全国各地の在日米軍基地に人体に有害なポリ塩化ビフェニール(PCB)を含む機器が残っている問題で、米軍が流出などの危険性を認識していながら問題を先送りにしている。本来なら米本国で処理すべきだ。日米両政府はPCB処理に向け協議を加速させなければならない。
米軍はPCBを2003、07、14年の計3回、米本国に持ち帰っている。本国に輸送する際、米環境保護庁(EPA)に請願を出して認定を受ける必要があるが、米国防兵たん局(DLA)は請願のたびに危険性を指摘していた。保管が長引くと、人為的ミスや災害などで「米軍関係者や基地内・周辺に住む人々、周辺環境への暴露リスクが増す」と警告したのである。
その後、米軍は理由を説明しないまま方針を変更し、現在に至るまでPCB廃棄物を日本国内の基地内に残す対応を続け、日本側に処理を肩代わりさせている。
PCBの危険性が周知されたのは1968年のカネミ油症事件だ。全身の倦怠感(けんたいかん)やしびれ、食欲不振、皮膚の黒ずみ、吹き出物などが多数報告され、製造禁止になった。2001年にはPCB特別措置法が施行され、保有者は量と管理の状況を都道府県へ届け出ることになった。高濃度PCBは23年3月、低濃度は27年3月が処理の期限だ。
残留性有機汚染物質の製造や使用を禁止する国際的な取り決めのストックホルム条約は、PCBを25年までに使用全廃、28年までに処理することを求めている。米国は同条約を批准していないが、国内法でPCBを規制し、処理を進めている。ところが、在日米軍は高濃度のPCBを含む機器を現在も使用し続けていたことが昨年明るみに出た。許しがたい二重基準だ。

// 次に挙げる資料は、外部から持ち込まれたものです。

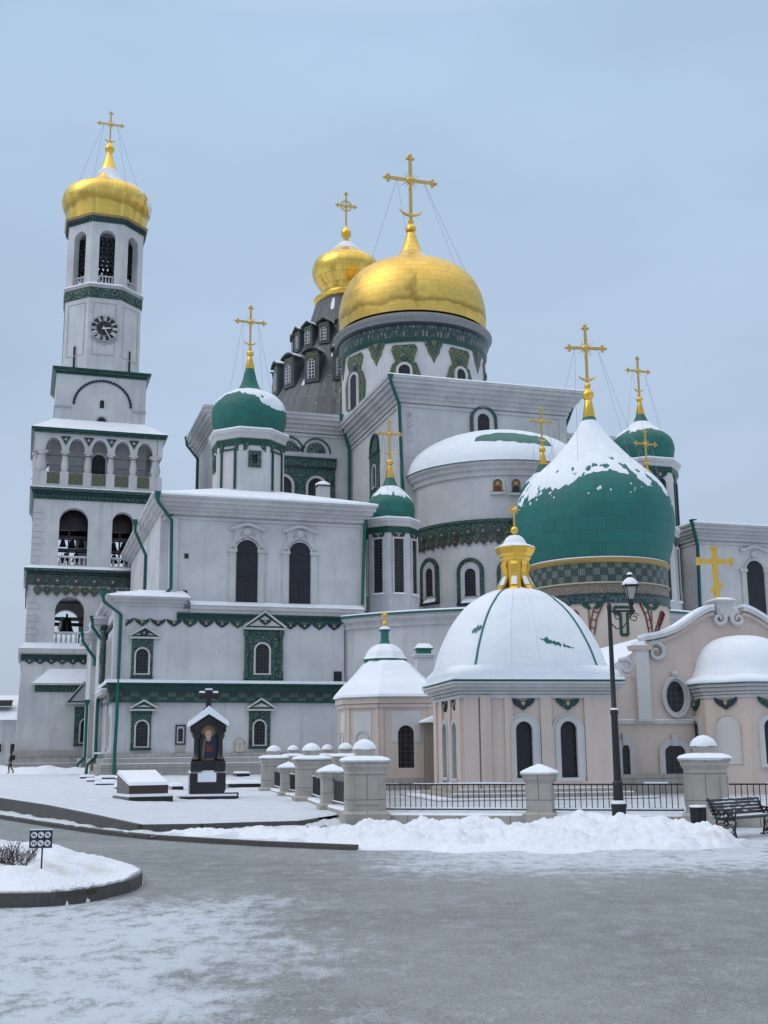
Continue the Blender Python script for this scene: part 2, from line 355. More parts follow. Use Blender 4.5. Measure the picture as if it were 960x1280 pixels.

日本国内ではPCBの流通量を把握するため、民間事業者には都道府県への報告義務があるが、米軍は日米地位協定の特権を背景に実態把握や日本側への報告を拒んできた。その結果、日本政府は現在どの基地にどのぐらいの量のPCB製品が残っているのか全容を把握できていない。米軍の対応はあまりにも無責任だと言わざるを得ない。
基地内環境汚染は県民に害を与えるだけでなく、経済活動にも影響を及ぼす。
1996年に恩納村の米軍恩納通信所跡地で大量のPCB含有汚泥が見つかったが、米軍は返還地の原状回復義務を免除した日米地位協定を盾に引き取りを拒んだ。日本側は2014年に国内の処理施設で処理を終えたが、県民を不安に陥れ、跡地利用を遅延させた。
PCB以外にも、有機フッ素化合物(PFAS)の水汚染など米軍に起因する環境問題に直面している。米軍の無謀をこれ以上許してはならない。政府は在日米軍基地から派生する環境汚染問題の元凶である日米地位協定の改定を米側に求めるべきだ。